1. A fabric care composition adapted for use in a laundering process, comprising:a) an anionic polymer which is capable of self cross-linking and/or of reacting with cellulosic fibres and further comprising; b) a fabric conditioning agent which acts as a textile compatible exhaustion agent for the anionic polymer; c) wherein the polymer is selected from carbamoyl sulphonate terminated poly(ether)urethane resins, bunte salt terminated polymers and mixtures thereof having formula (I): CH2—O[CH2CH(CH3)—O]n—Y—SO3−M+[CH—O[CH2CH(CH3)—O]n—Y—SO3−M+]m CH2—O[CH2CH(CH3)—O]n—Y—SO3−M+m wherein: Y is a divalent radical selected from—CH2—CH(OH)—CH2—S—and —CO—NH—(CH2)pNH—CO—m is an integer from 0 to 4; n is an integer from to 20; M is an alkali metal: and p is an integer from 2 to 12: and d) wherein the exhaustion agent is a quaternary ammonium compound.

2. A composition as claimed in claim 1, wherein the quaternary ammonium compound is 1,2-bis-[hardened tallowoyloxy]-3-trimethylammonium propane chloride.
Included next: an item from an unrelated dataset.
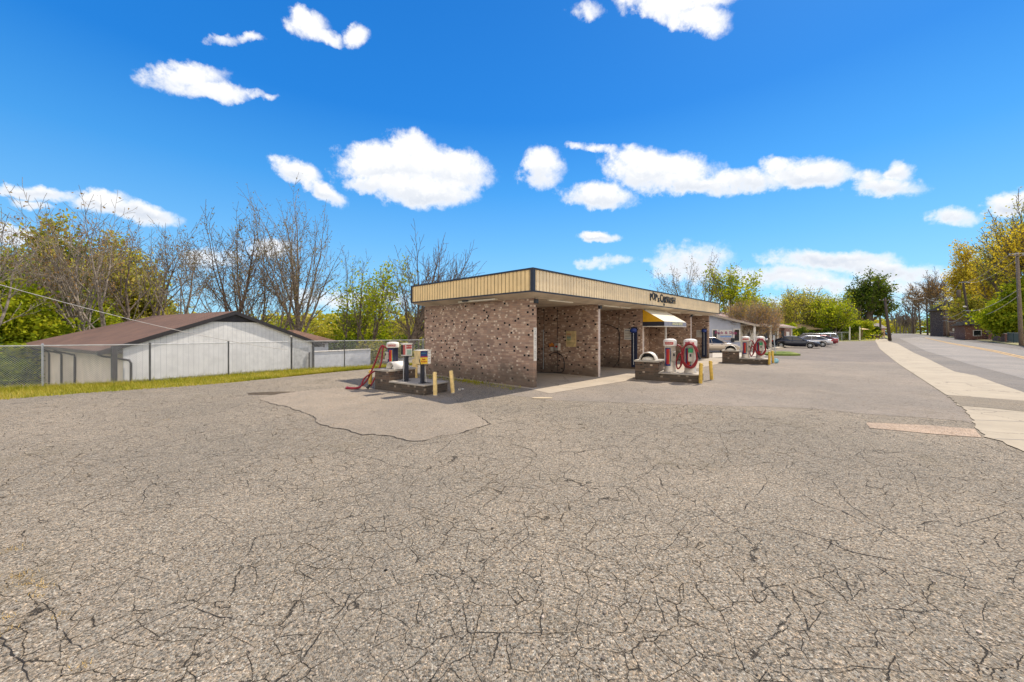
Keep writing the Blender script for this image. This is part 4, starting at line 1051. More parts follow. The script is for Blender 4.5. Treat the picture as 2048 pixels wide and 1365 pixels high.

3. A composition as claimed in claim 1, which is a fabric softening composition, conditioning composition, or blend thereof.

4. A composition as claimed in claim 1 which further comprises a perfume.

5. A method of treating a fabric, as part of a laundering process, which comprises applying to the fabric a composition according to claim 1.

6. A method as claimed in claim 5, wherein the fabric comprises cellulosic fibres.

7. A composition as claimed in claim 1, wherein m is 1, Y is —CO—NH—(CH2)6—NH—CO—, and M is sodium.